Friday, 19 April 2024

Stamp Collecting Starter Packs - the Sequel


Back on March 6, I published a post all about the Stamp Collecting Starter Packs that North Toronto Stamp Club member Lisa Tam described in the NTSC's March 2024 newsletter. Well, I'm happy to report that all four of the Starter Packs have found their way out of the free neighbourhood library just around the corner from our house!
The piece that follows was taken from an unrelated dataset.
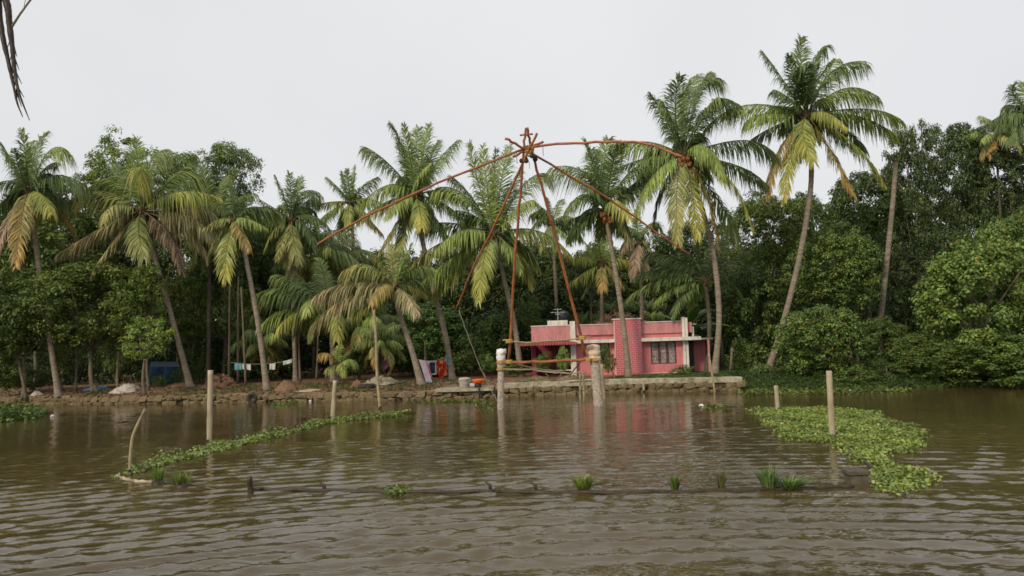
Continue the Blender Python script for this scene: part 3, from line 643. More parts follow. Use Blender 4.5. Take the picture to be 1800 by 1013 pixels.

On our neighbourhood walks, I put one pack in the library per week. (OK, one week we didn't walk due to the unseasonal weather!) And one by one, they all disappeared. I have no idea where they went or who has them, or whether the library owner just removed them and trashed them (boy, I hope not)! I have to believe they have found a good home. So, of course it was time to produce more. This time, as a sequel, I built six packs, each containing 60 stamps. About 20 topicals (space, animals, sports etc.), 10 US, 10 Canada and 20 worldwide including some CTO. The assembled pack contents on my Michaels lap/sorting tray:
Using Lisa's printed pdf backer sheet that I colour-printed and cut, I also included a sky-blue yardstick piece (since I didn't do two-sided printing) and stapled the 'Casper Crystal Clear Self-Sealing Bag' from the dollar store all together. Over the next couple of weeks, we'll place these in the library in our walks and see what happens!
UPDATE: All five packs that I've put out so far at our nearest neighbourhood free sidewalk library have been taken, often within a couple of days. One left to go before we move to Stamp Collecting Starter Packs 3.0!

Friday, 12 April 2024

Levelling the Album Playing Field

Ever since I began my Long and Noble Crusade a year ago, I've been albumizing stamps. First from the Keep baggie, then from the sorted-by-country two-row box of glassines, and recently, from recent stamp-show-finds sorting, and most recently some Keep baggie British Commonwealth! I ended up with a 1.5 inch-thick file folder of album pages (below) ready for mounting in my four Traveler albums (top photo).
Some of my own pages, designed in MS Word, mounted and ready to go in albums. As my Dad used to say, you can never go wrong with 'British Colonials'!
I knew that my albums would be bursting if I added all those pages. And since I haven't come across a fifth Traveler album, it's probably best to hold the line at four albums for all those smaller country collections.So, like the breaking-out of my Germany, France, West Indies etc. into new albums, I decided to remove Switzerland, Netherlands and Scandinavia for separate albums in future. I then went through the rather laborious, though enjoyable process of removing ALL pages from ALL albums, so they could have the new pages interleaved and all four albums 'levelled' so the covers wouldn't be under pressure! I added some reinforcements to punched holes and double-checked the order of the pages. Broken-out countries (below - left) with two albums' worth of loose pages stacked at right:
Feeling empty as a drum:
The removal complete, all pages stacked at right totalling about 5.5 inches of compressed height. I toyed with various ideas of levelling: actual levelling with a level, weighing, etc. I wanted each album to start and finish cleanly, country-wise and thickness-wise. 
A variety of original Traveler pages, photocopied pages, pages from more than one album, pages I printed myself, and Canadian Wholesale Supply pages - all of varying sizes but each needing two holes punched to go into the original two-post binders. Only one of the Travelers is my original one - other three have been bought at stamp shows, and the fourth has a plastic, not cardboard binding with posts inside.
Levelling underway! Each album's about-to-be pile of pages was a compressed height of 1.5 inches. Ish.
The finished products! All punched, put on album posts, screwed in and ready to shelve:
You can see the basic cardboard albums are looking well-used. And that's the way we like them!